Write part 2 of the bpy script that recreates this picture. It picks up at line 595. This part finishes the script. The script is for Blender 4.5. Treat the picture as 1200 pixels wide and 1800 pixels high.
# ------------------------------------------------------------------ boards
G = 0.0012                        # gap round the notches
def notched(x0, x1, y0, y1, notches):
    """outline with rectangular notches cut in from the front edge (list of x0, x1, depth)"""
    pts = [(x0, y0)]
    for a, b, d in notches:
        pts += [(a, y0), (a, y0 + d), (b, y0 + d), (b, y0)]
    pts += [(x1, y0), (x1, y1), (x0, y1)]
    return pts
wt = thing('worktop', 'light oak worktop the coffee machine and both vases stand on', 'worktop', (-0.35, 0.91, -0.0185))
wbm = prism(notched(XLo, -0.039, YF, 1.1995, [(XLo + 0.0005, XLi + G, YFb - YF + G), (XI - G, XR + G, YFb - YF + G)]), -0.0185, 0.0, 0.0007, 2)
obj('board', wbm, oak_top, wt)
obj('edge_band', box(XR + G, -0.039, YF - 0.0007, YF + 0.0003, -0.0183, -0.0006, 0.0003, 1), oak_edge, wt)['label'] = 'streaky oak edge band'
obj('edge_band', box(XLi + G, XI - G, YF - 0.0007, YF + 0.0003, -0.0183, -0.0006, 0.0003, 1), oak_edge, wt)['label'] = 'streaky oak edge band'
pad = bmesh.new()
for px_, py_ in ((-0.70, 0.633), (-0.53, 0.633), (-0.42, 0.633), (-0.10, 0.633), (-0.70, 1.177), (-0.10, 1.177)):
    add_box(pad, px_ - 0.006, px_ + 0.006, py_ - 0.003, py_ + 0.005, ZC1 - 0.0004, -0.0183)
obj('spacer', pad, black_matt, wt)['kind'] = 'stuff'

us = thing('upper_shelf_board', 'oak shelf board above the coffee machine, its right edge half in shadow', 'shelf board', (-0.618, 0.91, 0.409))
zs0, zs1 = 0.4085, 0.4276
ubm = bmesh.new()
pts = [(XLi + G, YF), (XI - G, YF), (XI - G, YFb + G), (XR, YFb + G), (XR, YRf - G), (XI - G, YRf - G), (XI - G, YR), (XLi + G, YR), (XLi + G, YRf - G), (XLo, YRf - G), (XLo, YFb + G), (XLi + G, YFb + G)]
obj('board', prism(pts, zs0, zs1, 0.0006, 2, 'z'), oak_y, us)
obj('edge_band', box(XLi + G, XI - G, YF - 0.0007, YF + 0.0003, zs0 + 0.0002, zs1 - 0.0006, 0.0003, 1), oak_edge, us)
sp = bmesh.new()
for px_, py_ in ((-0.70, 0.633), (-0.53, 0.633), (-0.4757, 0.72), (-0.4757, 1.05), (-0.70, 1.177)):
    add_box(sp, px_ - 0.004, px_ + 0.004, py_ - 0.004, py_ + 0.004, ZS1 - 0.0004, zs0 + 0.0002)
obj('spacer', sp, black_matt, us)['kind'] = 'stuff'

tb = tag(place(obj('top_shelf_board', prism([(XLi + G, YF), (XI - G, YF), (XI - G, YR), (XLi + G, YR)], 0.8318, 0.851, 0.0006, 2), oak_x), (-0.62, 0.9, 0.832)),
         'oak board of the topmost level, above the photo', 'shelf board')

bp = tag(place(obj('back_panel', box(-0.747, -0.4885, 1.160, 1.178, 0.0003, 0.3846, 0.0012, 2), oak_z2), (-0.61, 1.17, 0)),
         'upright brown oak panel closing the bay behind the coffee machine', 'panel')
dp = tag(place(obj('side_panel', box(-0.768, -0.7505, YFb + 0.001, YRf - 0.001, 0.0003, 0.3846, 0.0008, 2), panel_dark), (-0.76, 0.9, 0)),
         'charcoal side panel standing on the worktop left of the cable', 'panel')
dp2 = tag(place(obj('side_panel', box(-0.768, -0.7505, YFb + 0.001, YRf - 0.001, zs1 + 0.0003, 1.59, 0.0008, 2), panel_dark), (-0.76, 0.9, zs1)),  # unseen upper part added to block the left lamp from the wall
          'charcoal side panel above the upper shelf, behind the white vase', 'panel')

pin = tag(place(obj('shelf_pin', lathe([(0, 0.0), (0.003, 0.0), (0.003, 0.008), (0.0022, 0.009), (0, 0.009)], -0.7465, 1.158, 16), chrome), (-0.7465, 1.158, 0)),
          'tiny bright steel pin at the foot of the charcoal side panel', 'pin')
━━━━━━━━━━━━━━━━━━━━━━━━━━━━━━
> [What to work on]: Reproduce the complete data exactly as presented above.

> [Output for this exercise]:
Write part 2 of the bpy script that recreates this picture. It picks up at line 595. This part finishes the script. The script is for Blender 4.5. Treat the picture as 1200 pixels wide and 1800 pixels high.
# ------------------------------------------------------------------ boards
G = 0.0012                        # gap round the notches
def notched(x0, x1, y0, y1, notches):
    """outline with rectangular notches cut in from the front edge (list of x0, x1, depth)"""
    pts = [(x0, y0)]
    for a, b, d in notches:
        pts += [(a, y0), (a, y0 + d), (b, y0 + d), (b, y0)]
    pts += [(x1, y0), (x1, y1), (x0, y1)]
    return pts
wt = thing('worktop', 'light oak worktop the coffee machine and both vases stand on', 'worktop', (-0.35, 0.91, -0.0185))
wbm = prism(notched(XLo, -0.039, YF, 1.1995, [(XLo + 0.0005, XLi + G, YFb - YF + G), (XI - G, XR + G, YFb - YF + G)]), -0.0185, 0.0, 0.0007, 2)
obj('board', wbm, oak_top, wt)
obj('edge_band', box(XR + G, -0.039, YF - 0.0007, YF + 0.0003, -0.0183, -0.0006, 0.0003, 1), oak_edge, wt)['label'] = 'streaky oak edge band'
obj('edge_band', box(XLi + G, XI - G, YF - 0.0007, YF + 0.0003, -0.0183, -0.0006, 0.0003, 1), oak_edge, wt)['label'] = 'streaky oak edge band'
pad = bmesh.new()
for px_, py_ in ((-0.70, 0.633), (-0.53, 0.633), (-0.42, 0.633), (-0.10, 0.633), (-0.70, 1.177), (-0.10, 1.177)):
    add_box(pad, px_ - 0.006, px_ + 0.006, py_ - 0.003, py_ + 0.005, ZC1 - 0.0004, -0.0183)
obj('spacer', pad, black_matt, wt)['kind'] = 'stuff'

us = thing('upper_shelf_board', 'oak shelf board above the coffee machine, its right edge half in shadow', 'shelf board', (-0.618, 0.91, 0.409))
zs0, zs1 = 0.4085, 0.4276
ubm = bmesh.new()
pts = [(XLi + G, YF), (XI - G, YF), (XI - G, YFb + G), (XR, YFb + G), (XR, YRf - G), (XI - G, YRf - G), (XI - G, YR), (XLi + G, YR), (XLi + G, YRf - G), (XLo, YRf - G), (XLo, YFb + G), (XLi + G, YFb + G)]
obj('board', prism(pts, zs0, zs1, 0.0006, 2, 'z'), oak_y, us)
obj('edge_band', box(XLi + G, XI - G, YF - 0.0007, YF + 0.0003, zs0 + 0.0002, zs1 - 0.0006, 0.0003, 1), oak_edge, us)
sp = bmesh.new()
for px_, py_ in ((-0.70, 0.633), (-0.53, 0.633), (-0.4757, 0.72), (-0.4757, 1.05), (-0.70, 1.177)):
    add_box(sp, px_ - 0.004, px_ + 0.004, py_ - 0.004, py_ + 0.004, ZS1 - 0.0004, zs0 + 0.0002)
obj('spacer', sp, black_matt, us)['kind'] = 'stuff'

tb = tag(place(obj('top_shelf_board', prism([(XLi + G, YF), (XI - G, YF), (XI - G, YR), (XLi + G, YR)], 0.8318, 0.851, 0.0006, 2), oak_x), (-0.62, 0.9, 0.832)),
         'oak board of the topmost level, above the photo', 'shelf board')

bp = tag(place(obj('back_panel', box(-0.747, -0.4885, 1.160, 1.178, 0.0003, 0.3846, 0.0012, 2), oak_z2), (-0.61, 1.17, 0)),
         'upright brown oak panel closing the bay behind the coffee machine', 'panel')
dp = tag(place(obj('side_panel', box(-0.768, -0.7505, YFb + 0.001, YRf - 0.001, 0.0003, 0.3846, 0.0008, 2), panel_dark), (-0.76, 0.9, 0)),
         'charcoal side panel standing on the worktop left of the cable', 'panel')
dp2 = tag(place(obj('side_panel', box(-0.768, -0.7505, YFb + 0.001, YRf - 0.001, zs1 + 0.0003, 1.59, 0.0008, 2), panel_dark), (-0.76, 0.9, zs1)),  # unseen upper part added to block the left lamp from the wall
          'charcoal side panel above the upper shelf, behind the white vase', 'panel')

pin = tag(place(obj('shelf_pin', lathe([(0, 0.0), (0.003, 0.0), (0.003, 0.008), (0.0022, 0.009), (0, 0.009)], -0.7465, 1.158, 16), chrome), (-0.7465, 1.158, 0)),
          'tiny bright steel pin at the foot of the charcoal side panel', 'pin')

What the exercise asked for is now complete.